In the New Testament, no other means of coming into this corporation, that is, being "in Christ," is revealed except that which is taught by Paul and Jesus alike, namely, by being "baptized into Christ" (Galatians 3:27; Romans 6:3-5; 1 Corinthians 12:13). For all who insist that they can be "in Christ" by some other action, a reminder is in order, that the corporation is not theirs, but Christ's.

As being in Christ, of Christ, and in the Scriptural sense actually Christ, Christians have already died to sin (that is, paid the penalty of sin) in the body of Christ; they are resurrected with him in the new life "in Christ," "risen with him," even exalted to eternal glory "in him," this latter thing, of course, being potential and not actual now, but sure to be actual later.

This is only a little summary of the immense theological implications of the "spiritual body of Christ"; a little fuller discussion has been included in this series in my Commentary on Romans, chapter 3. One additional thought, as regards justification, the ultimate and final ground upon which God declared people to be righteous and deserving of no punishment: the Pauline doctrine of "salvation in Christ" places the ground of justification totally in Jesus Christ.

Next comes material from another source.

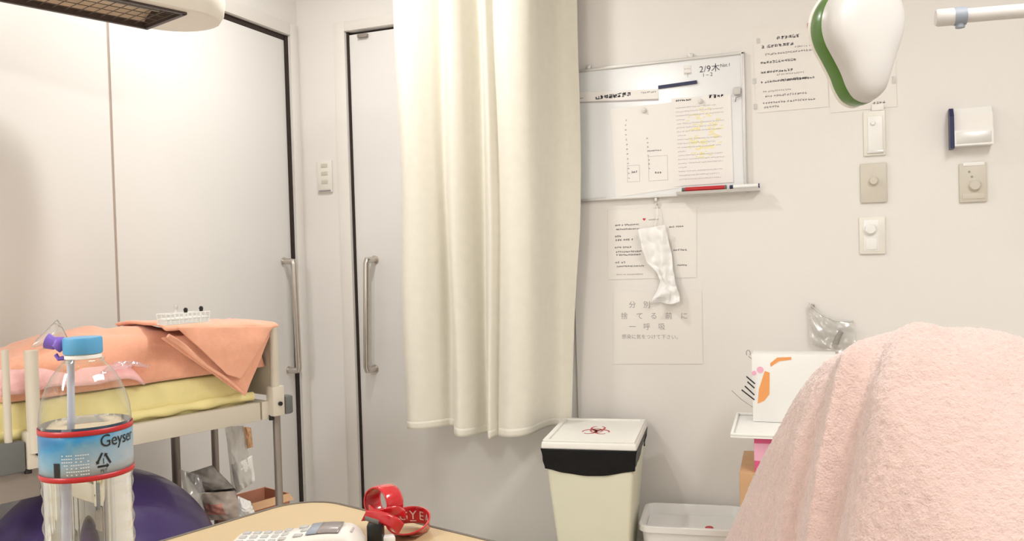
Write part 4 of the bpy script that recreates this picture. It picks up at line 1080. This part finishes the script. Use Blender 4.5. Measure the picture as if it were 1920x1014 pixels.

Except in the secondary, limited and lower-level use of "justification" to enumerate steps of primary obedience, as when Peter said, "Save yourselves, etc.," nothing that a sinner can either believe or do "saves" him. He is saved, not by himself, but by Christ. When Paul says he is justified "by faith," it is not the sinner's faith, but Christ's which is meant. Paul reiterated the thought four times in the first letter that he ever wrote that people are saved by "the faith of Christ" (see notes on Galatians). In that other, and secondary sense of what saves people, there are surely things that every man must both believe and do if he would enter into life (see discussion of The Law of Christ, under Galatians 6:18).